John Stuart Mills has a very different opinion on this subject, one that disagrees fundamentally with Marx’s core assertions: Mills believes that individual liberty and the separation of man is thus both his political and human emancipation. The individuality that Marx characterizes as so deadly is celebrated by Mills. Mills puts special emphasis on these rights as critical to protecting man from the tyranny of a majority, and elaborates on the three necessary forms of liberty in order to more fully achieve this goal. The first of these is dominion over one’s own thoughts, conscience, and opinions: “first, the inward domain of consciousness; demanding liberty of conscience, in the most comprehensive sense; liberty of thought and feeling; absolute freedom of opinion and sentiment on all subjects, practical or speculative, scientific, moral, or theological” (Mills 15). The second of these is control over one’s own life: “the principle requires liberty of tastes and pursuits; of framing the plan of our life to suit our own character; of doing as we like”, so long as this does not harm any others (Mills 15). The third and final of these is the “liberty of each individual...within the same limits, of combination among individuals; freedom to unite, for any purpose not involving harm to other: the persons combining being supposed to be of full age, and not forced or deceived” (Mills 15-16). Mills views these three major components of liberty as essential to protecting against the encroachment of what he sees as “an increasing inclination [in the world at large] to stretch unduly the powers of society over the individual, both by the force of opinion and even by that of legislation” (Mills 17). Mills views individual liberty, and the protection from societal pressures to conform, as the way in which man can most fully express himself, a concept Karl Marx would call human emancipation.

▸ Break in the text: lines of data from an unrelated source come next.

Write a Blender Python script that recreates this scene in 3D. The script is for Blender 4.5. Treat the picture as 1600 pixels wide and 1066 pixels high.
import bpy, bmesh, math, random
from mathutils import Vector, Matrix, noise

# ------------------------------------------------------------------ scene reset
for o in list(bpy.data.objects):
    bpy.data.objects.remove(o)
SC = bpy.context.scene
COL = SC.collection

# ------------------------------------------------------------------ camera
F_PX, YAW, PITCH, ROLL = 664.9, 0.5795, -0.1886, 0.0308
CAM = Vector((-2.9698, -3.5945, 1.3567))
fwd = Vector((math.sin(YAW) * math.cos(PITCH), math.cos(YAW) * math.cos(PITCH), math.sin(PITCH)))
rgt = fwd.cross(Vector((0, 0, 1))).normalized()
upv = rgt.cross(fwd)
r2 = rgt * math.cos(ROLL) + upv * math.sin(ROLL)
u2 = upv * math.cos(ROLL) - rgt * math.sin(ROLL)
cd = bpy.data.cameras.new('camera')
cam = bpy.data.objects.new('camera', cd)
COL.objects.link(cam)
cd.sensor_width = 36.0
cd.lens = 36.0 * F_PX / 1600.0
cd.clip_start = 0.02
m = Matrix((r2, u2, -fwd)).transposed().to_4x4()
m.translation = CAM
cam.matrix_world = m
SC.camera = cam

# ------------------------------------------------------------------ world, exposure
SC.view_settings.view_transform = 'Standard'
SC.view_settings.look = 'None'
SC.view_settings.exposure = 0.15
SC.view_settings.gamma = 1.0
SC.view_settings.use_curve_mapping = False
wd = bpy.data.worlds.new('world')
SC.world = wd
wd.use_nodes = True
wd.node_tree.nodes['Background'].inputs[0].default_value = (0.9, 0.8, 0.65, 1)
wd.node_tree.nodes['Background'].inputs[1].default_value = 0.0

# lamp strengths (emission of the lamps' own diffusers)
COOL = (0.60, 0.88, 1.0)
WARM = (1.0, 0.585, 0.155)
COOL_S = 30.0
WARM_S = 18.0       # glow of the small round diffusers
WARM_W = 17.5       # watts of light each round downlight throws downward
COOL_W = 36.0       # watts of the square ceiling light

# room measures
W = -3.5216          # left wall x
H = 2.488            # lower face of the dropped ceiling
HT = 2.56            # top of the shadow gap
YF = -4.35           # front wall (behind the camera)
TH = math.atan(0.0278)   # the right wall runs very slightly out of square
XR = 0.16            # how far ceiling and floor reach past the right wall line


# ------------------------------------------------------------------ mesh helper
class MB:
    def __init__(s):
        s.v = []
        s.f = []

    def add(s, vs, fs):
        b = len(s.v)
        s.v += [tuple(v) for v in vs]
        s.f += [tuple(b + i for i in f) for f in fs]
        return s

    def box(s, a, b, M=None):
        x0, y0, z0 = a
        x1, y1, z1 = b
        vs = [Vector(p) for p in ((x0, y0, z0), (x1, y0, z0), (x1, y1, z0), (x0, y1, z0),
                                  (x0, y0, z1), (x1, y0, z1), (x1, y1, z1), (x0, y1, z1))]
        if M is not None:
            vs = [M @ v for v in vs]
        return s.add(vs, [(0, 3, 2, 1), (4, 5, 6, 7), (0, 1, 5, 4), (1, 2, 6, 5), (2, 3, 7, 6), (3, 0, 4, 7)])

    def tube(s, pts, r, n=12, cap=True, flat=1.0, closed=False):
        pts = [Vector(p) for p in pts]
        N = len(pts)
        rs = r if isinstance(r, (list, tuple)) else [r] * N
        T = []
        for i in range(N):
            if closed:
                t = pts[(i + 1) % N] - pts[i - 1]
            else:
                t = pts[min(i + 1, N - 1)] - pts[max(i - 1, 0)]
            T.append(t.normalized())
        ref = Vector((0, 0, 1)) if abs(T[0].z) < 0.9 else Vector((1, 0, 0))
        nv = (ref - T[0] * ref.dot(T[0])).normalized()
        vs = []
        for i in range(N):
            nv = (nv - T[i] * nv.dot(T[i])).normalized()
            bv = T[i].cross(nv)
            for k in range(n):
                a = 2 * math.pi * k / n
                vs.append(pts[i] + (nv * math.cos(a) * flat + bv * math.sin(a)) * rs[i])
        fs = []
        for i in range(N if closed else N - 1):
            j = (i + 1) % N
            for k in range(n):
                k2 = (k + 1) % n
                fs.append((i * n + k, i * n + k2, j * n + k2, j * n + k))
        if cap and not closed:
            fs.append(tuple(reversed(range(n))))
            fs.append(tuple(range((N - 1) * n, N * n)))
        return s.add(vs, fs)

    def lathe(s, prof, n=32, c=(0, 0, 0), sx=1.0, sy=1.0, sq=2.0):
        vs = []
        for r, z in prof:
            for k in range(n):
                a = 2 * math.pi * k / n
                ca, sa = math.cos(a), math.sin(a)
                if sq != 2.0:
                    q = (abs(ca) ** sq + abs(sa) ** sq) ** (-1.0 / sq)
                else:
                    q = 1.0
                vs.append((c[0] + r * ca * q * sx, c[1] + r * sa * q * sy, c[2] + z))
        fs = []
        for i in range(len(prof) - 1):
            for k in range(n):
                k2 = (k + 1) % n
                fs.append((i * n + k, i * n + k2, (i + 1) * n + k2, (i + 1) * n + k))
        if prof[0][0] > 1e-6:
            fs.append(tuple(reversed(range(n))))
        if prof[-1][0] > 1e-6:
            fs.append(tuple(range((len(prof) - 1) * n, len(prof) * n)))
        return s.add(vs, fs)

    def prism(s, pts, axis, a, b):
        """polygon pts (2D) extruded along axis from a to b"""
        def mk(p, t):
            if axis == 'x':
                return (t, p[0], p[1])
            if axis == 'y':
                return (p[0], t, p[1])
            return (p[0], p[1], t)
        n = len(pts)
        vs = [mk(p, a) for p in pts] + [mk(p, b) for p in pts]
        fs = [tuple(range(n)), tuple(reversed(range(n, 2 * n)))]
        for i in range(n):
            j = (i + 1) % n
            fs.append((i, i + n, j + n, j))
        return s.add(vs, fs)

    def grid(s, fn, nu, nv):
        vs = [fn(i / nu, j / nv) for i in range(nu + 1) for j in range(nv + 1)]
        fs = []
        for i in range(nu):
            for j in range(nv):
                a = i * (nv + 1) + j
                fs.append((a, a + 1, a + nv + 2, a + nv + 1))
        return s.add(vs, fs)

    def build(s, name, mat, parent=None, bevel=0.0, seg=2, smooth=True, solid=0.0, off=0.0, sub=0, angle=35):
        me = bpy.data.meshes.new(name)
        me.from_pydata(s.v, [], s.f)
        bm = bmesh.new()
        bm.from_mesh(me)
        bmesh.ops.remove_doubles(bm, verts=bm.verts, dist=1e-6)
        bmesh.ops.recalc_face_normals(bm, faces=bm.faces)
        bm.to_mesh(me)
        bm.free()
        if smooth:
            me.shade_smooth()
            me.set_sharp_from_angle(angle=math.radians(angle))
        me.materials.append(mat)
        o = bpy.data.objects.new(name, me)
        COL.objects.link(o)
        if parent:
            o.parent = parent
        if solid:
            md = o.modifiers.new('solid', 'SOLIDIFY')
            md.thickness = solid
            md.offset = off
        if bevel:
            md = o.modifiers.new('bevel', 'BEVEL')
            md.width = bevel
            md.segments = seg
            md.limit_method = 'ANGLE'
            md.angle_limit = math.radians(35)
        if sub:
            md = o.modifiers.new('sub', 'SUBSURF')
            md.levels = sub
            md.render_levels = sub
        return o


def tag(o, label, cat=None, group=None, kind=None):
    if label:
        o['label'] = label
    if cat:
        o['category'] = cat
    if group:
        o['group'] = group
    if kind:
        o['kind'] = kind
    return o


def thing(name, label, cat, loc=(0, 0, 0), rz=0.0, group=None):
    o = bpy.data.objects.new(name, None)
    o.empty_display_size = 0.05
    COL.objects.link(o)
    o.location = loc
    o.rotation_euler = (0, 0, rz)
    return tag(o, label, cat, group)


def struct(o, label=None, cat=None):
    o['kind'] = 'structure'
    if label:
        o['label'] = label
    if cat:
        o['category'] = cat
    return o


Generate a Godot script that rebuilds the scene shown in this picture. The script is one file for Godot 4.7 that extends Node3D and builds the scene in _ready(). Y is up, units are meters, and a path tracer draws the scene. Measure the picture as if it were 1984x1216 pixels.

These two theories both agree on the importance of political rights, but fundamentally disagree on the importance of them; Marx views political emancipation as insufficient for human emancipation, and that the isolation and individuality wrought by political emancipation can only be rectified by strengthening relations with other men to achieve human emancipation, most ideally through communism. Mills however views political emancipation as the key to human emancipation, and that the individualization wrought by political emancipation is the best way to ensure the human emancipation of each individual man.